Last Sunday, on a freezing cold day with the wind whipping around, my son wanted to go to a cemetery. He'd seen one on the train ride from Providence to New York, and he wanted to walk around one for himself and see some skeletons. That's what are in graveyards, you know, skeletons and ghosts. And so my husband found us a graveyard and off we went to Trinity Cemetery and Mausoleum.
When you're going to a cemetery just for fun, so to speak, it's a sobering but curious experience. Trinity is a historic graveyard, many of the stones have been scrubbed clean and thin by time and weather. Many more of the originals, though, are still legible: A fourteen-year-old girl who died in 1918. A woman who lived from 1835-1925. Graves marked "Mother" and "Father." There was one for "Our beloved Charlie" who was just three years old when he died in the mid-eighteen hundreds.

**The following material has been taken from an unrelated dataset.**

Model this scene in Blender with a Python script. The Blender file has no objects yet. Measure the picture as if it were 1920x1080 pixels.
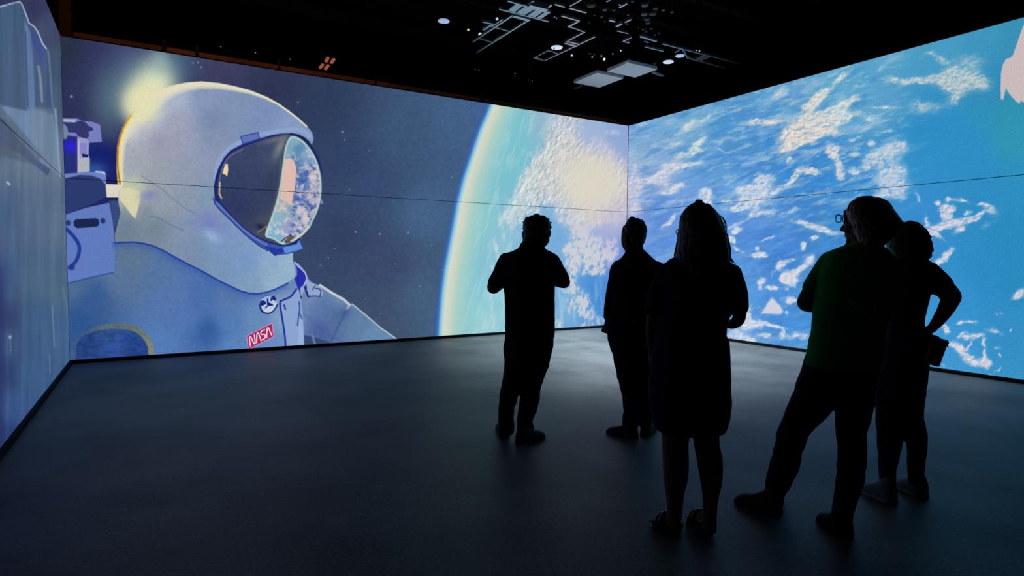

Then, in a corner on a hill overlooking the cross-street stood a gravestone for Ed Koch, three term mayor of New York, who is still very much alive. This being a church cemetery, Koch's stone is nonetheless clearly marked as Jewish. There's a Star of David at the top and the famous quote from Daniel Pearl, the murdered Wall Street Journal reporter, stating he is a Jew. But the incongruity of a Jewish grave in a cemetery where the first stone you see upon entering is the large Celtic cross marking John Audobon's grave is the least of it, until Koch actually dies, that is. (Jews are supposed to wait eleven months after burial before putting a gravestone on a grave. Details, details.)
I suppose it's a way to confront mortality, putting up a gravestone for yourself. Maybe it's comforting to know what everyone else will see when you're not around to see it. And if you attend to the stone yourself, you know no one's going to argue about what should be on the stone when you're not around to say what should be there yourself. You, or Koch, gets the last word. I'm not sure why that can't be done on paper or that that's the last word I'd want, but if there's one thing I'm not in this life, it's Ed Koch.